» **Your goal**
Give again exactly the lines that run from the start of the records to the line holding "COL = scene.collection", both ends counted. Do not include the pictures.

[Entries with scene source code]
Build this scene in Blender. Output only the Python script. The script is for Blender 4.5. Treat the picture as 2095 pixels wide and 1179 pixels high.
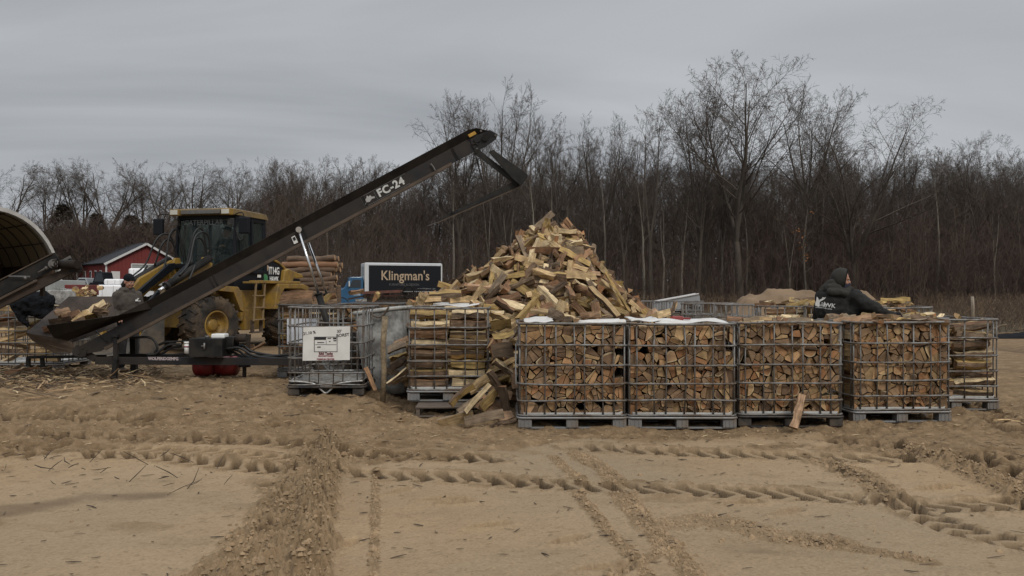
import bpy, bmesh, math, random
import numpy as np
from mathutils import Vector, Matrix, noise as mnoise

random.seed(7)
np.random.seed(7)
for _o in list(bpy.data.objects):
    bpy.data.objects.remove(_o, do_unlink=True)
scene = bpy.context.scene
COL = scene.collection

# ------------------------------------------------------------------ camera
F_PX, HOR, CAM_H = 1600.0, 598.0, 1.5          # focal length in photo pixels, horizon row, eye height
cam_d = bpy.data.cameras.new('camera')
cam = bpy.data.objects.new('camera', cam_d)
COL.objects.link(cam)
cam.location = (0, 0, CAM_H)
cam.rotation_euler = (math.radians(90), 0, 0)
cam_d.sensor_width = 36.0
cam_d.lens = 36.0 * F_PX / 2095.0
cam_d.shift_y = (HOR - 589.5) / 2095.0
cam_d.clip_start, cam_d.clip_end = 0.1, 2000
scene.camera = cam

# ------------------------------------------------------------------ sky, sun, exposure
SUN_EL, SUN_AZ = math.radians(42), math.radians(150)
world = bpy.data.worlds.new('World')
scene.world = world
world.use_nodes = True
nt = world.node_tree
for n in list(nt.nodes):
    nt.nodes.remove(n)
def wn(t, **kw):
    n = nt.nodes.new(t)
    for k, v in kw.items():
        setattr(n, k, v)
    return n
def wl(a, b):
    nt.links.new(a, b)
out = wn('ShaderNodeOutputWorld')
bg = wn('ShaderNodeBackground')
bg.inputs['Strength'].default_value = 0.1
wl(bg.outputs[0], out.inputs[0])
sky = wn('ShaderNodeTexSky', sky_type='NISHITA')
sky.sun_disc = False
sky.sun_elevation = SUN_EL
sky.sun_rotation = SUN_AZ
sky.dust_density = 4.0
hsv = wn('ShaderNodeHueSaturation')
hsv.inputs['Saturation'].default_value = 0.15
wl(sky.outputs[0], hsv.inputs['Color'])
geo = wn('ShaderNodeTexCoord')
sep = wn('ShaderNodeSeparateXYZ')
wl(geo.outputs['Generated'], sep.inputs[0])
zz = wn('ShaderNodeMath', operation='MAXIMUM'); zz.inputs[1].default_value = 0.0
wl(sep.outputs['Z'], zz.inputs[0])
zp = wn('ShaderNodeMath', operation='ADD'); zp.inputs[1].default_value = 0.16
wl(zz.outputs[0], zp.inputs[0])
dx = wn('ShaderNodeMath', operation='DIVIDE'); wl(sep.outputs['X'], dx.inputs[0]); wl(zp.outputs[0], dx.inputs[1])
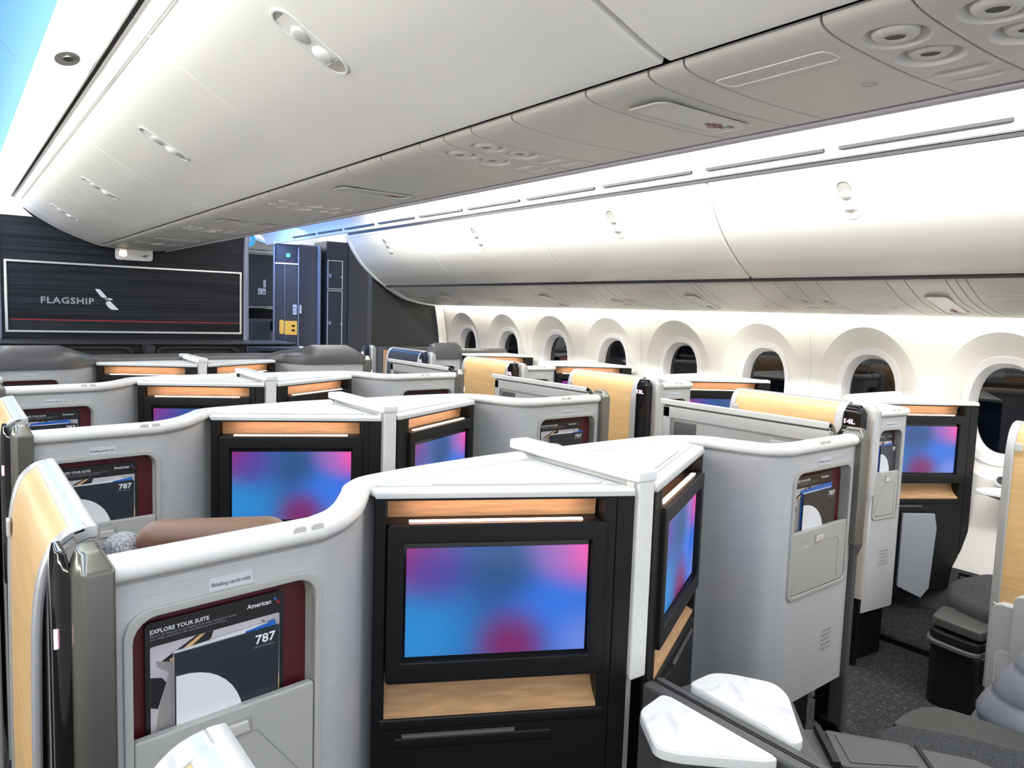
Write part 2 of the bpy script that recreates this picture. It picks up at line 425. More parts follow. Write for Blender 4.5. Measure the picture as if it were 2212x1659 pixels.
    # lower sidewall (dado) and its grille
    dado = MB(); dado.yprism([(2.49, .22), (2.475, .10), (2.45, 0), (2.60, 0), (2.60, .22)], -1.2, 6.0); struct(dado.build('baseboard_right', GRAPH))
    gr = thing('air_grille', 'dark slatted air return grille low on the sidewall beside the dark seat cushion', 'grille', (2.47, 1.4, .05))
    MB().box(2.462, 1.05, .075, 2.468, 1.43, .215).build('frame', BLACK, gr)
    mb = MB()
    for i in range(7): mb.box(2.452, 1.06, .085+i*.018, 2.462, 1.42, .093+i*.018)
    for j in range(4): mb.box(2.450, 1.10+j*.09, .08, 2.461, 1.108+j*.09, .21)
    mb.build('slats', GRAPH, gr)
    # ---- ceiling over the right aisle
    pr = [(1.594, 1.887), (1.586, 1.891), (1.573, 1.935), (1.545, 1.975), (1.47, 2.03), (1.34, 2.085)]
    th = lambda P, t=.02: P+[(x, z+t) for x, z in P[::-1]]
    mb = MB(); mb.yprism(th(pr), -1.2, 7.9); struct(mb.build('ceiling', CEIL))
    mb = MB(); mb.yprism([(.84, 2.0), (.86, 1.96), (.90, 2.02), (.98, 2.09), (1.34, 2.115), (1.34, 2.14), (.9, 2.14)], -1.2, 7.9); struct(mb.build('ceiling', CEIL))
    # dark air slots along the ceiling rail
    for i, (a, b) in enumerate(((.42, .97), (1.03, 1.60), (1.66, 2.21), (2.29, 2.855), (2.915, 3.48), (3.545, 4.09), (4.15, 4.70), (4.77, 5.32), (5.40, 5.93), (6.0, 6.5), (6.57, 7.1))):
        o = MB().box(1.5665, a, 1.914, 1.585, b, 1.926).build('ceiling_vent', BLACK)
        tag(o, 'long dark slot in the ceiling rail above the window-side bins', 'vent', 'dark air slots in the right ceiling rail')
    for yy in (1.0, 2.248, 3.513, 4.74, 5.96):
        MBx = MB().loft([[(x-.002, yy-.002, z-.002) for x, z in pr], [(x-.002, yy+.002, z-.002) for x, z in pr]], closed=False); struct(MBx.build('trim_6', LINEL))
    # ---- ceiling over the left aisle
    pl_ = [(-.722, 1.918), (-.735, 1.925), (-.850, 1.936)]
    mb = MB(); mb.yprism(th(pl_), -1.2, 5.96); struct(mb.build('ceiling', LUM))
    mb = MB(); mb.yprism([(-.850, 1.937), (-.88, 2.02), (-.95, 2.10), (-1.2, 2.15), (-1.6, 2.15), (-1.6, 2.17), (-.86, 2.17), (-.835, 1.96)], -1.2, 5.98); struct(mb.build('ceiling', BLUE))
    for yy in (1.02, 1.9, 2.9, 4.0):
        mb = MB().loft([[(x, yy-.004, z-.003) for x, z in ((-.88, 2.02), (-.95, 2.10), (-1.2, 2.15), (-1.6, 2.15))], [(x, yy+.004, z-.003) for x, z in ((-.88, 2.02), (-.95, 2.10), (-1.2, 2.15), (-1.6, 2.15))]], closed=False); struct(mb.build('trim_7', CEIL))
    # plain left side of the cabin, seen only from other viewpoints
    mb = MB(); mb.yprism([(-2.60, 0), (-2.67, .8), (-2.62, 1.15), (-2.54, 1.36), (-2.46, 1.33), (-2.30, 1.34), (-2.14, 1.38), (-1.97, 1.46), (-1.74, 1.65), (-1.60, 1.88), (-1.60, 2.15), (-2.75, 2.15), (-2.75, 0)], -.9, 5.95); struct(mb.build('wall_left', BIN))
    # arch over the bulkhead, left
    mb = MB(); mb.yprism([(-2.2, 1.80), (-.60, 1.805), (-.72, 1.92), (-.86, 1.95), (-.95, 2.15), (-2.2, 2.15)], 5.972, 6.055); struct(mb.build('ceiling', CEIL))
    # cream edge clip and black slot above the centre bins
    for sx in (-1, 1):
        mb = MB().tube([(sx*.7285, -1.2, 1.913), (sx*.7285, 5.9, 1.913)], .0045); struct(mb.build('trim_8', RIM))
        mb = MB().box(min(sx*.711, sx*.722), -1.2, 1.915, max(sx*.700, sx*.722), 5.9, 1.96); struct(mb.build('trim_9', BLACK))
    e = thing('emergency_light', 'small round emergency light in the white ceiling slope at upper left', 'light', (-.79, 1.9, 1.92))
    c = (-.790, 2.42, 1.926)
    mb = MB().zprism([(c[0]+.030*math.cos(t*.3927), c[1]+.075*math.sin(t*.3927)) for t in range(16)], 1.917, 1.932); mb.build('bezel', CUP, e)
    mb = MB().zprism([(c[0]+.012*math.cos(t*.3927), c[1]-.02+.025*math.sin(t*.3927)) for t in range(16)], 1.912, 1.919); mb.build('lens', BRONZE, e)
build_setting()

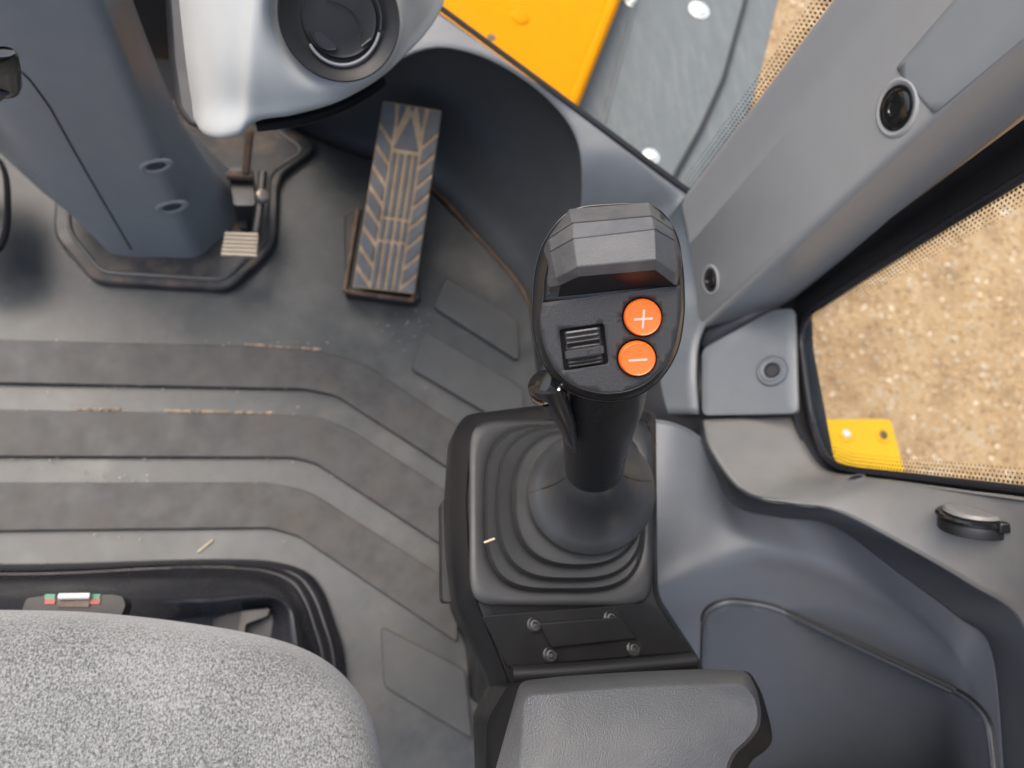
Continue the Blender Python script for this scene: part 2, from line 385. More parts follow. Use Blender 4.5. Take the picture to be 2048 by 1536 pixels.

» **Full solution**
Build this scene in Blender. Output only the Python script. The script is for Blender 4.5. Treat the picture as 2095 pixels wide and 1179 pixels high.
import bpy, bmesh, math, random
import numpy as np
from mathutils import Vector, Matrix, noise as mnoise

random.seed(7)
np.random.seed(7)
for _o in list(bpy.data.objects):
    bpy.data.objects.remove(_o, do_unlink=True)
scene = bpy.context.scene
COL = scene.collection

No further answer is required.